Spaccare

spac-cà-re (io spàc-co)

Significato Rompere, spezzare con un’azione violenta, anche usando attrezzi taglienti o contundenti; dividere uno schieramento, un gruppo, un movimento; piacere molto, essere strabiliante per bellezza, per bravura

Etimologia dall’ipotetica voce longobarda spahhan, ‘fendere’.

L’etimologia ci permette di tessere una rete di nessi fra fatti distanti e apparentemente scollegati. Oggi capiamo come il commento sul nuovo singolo che — l’hai sentito? — spacca di brutto sia collegato senza soluzione di continuità col re longobardo Alboino che varca l’Isonzo alla testa del suo popolo e dall’alto di un monte guarda il bel verde Paese che si accinge a conquistare.

Come le fatine della Bella addormentata nel bosco, nel medioevo ciascuna lingua straniera ha dato all’italiano nascente una benedizione diversa. Io, fràncone, ti dono termini dell’amministrazione e del diritto, io, greco bizantino, ti dono termini della marineria e del commercio, io, longobardo, ti dono termini — anzi praticamente tutti i termini più comuni che mai avrai — della falegnameria e della violenza.

Spaccare è una parola che spacca — in pratica, un’autologia. Deriva dal termine longobardo (ricostruito, perché i longobardi non scrissero in longobardo) spahhan, cioè ‘fendere’. Ha un suono duro, rotto, addirittura faticoso, che trasmette con evidenza l’azione violenta del rompere qualcosa. Non è un rompere qualunque però. È un rompere che taglia e contunde, con colpi energici. Pensiamo allo spaccare la legna: è questo il vigore che ci propone lo spaccare.

Se rompo un bicchiere sono sbadato, se infrango un bicchiere oh messere è cosa da nulla, se spacco un bicchiere che, sono stato cresciuto da una famiglia di rinoceronti? Mi sono messo a mulinare un bastone in cucina? Ho tentato di ammazzare la zanzarella posata sulla parete schiantandole addosso un calice di baccarat della bisnonna?

Questa violenza si trova negli ameni florilegi delle minacce più famose e correnti — dallo spaccare la faccia allo spaccare le ossa — nell’iperbole del sole dalla radiazione così rovente che spacca le pietre, e quasi per ossimoro, per assurdo accostamento di opposti, nella precisione dello spaccare il capello in quattro, dello spaccare il minuto.

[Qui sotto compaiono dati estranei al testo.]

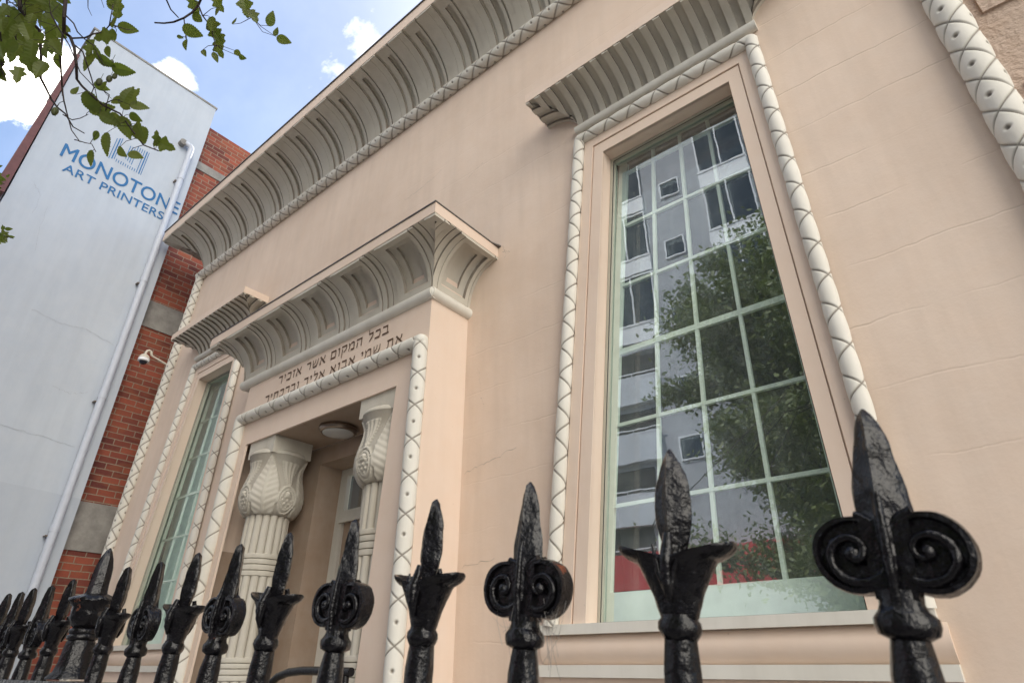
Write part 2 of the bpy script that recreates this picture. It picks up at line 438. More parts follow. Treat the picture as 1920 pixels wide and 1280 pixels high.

Il risultato dello spaccare non è una divisione netta, chirurgica: è doloroso, improvviso, irregolare. Se l’evento divide l’opinione pubblica, se la decisione divide il consiglio, tutto si può svolgere in maniera ordinata, seduta, con una penna o un bicchiere in mano. Ma se l’opinione pubblica si spacca, se si spacca il consiglio, ecco che la situazione si tinge di sgomento, disorientamento.

Ma brillante — per chiudere il rude cerchio longobardo — è il modo in cui lo spaccare si è guadagnato nel linguaggio giovanile (giovanile vintage) un significato completamente positivo. Un atto di distruzione violenta diventa caratteristico di qualcosa che piace tantissimo, di una persona o di una cosa strabiliante per bellezza, bravura. È un’energia che funziona, che calamita, che fa muovere il sangue, che spazza dirompente il vecchio, l’ordinario e il noioso. Spacca l’assolo, spacca il finale di stagione, spacca l’atleta. Che però baderà a non spaccarsi.

In effetti si può considerare anche un altro spaccare, cioè l’aprire un pacco, il togliere da un pacco. Non c’entra nulla, etimologicamente: ‘pacco’ è un prestito dal neerlandese (c’è chi direbbe olandese) pak, in origine un involto, una balla di lana — attestato addirittura a inizio Ottocento.